Fifteenth Sunday in Ordinary Time – 11 July 2021

It is fair to say that usually the word ‘prophet’ makes us think of one of two types of figures. Either we picture someone like John the Baptist or Jeremiah or Jonah, the kind of fiery, intense reformer whose purpose seems to be to constantly call attention to society’s shortcomings.

 

Or we picture an Ezekiel or Isaiah, a mystic, someone who can look at the world, even into the future, and read truths unavailable to the rest of us.

 

But the gift of prophecy is not limited to them. In the second reading, St Paul says that everyone of us has been given the ability to grasp and appreciate and express the plan which the Father has for the development of human society. Simply enough, that is what prophecy is all about.

 

Scripturally, the word ‘prophet’ means one who speaks the mind of God.

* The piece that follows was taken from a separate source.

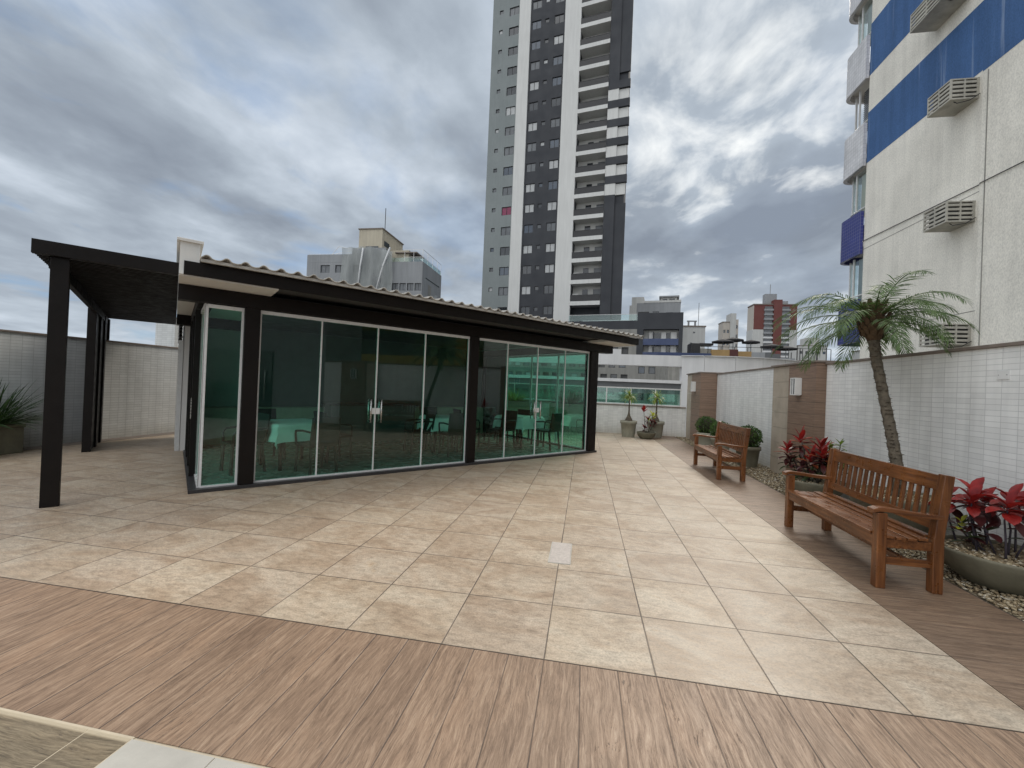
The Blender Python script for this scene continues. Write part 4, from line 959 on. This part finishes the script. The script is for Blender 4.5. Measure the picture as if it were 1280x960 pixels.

All of those who recognise in the life of Christ a standard for their own lives, and accept that standard, become a prophet, become called to represent to the world the values, the attitudes, the understanding that shape a life in accord with the mind of God.

 

That means that there may be times in the lives of each of us when our call to prophecy, to spread the word of God, will demand of us that we take a stand that is critical of society, that will set us at odds with society …. the stance of a reformer, the stance of a modern-day John the Baptist or Jonah or Jeremiah.

 

It may be too that at times our call to prophecy will ask us to take a stance of an Isaiah or Ezekiel, the mystics who set aside the familiar and dependable tools of reason and logic so as to free themselves to base their lives on the deeper truths that make up the mind of God.

 

It is a prophetic act to recognise and to proclaim that all of life is ultimately mysterious, and that the most we can ever grasp is the surface of it, what appears to be.

 

We are all of us, time and again, called to live comfortably, gratefully, joyfully, in a world that is very often unreasonable, uncontrollable and mysterious.

 

The point is that for each of us the exercise of our call to prophecy will be as varied as is the need of God’s people to know the truth, and there is no situation in which that need is not a real one. At work, in school, in community, on holiday, there is a way of acting, understanding, relating to others that is in accord with the Christian call, with God’s plan for human activity, and there are ways which are not.

 

All of us, in each of these situations, are called and sent to act out with all of our ability, the way that is.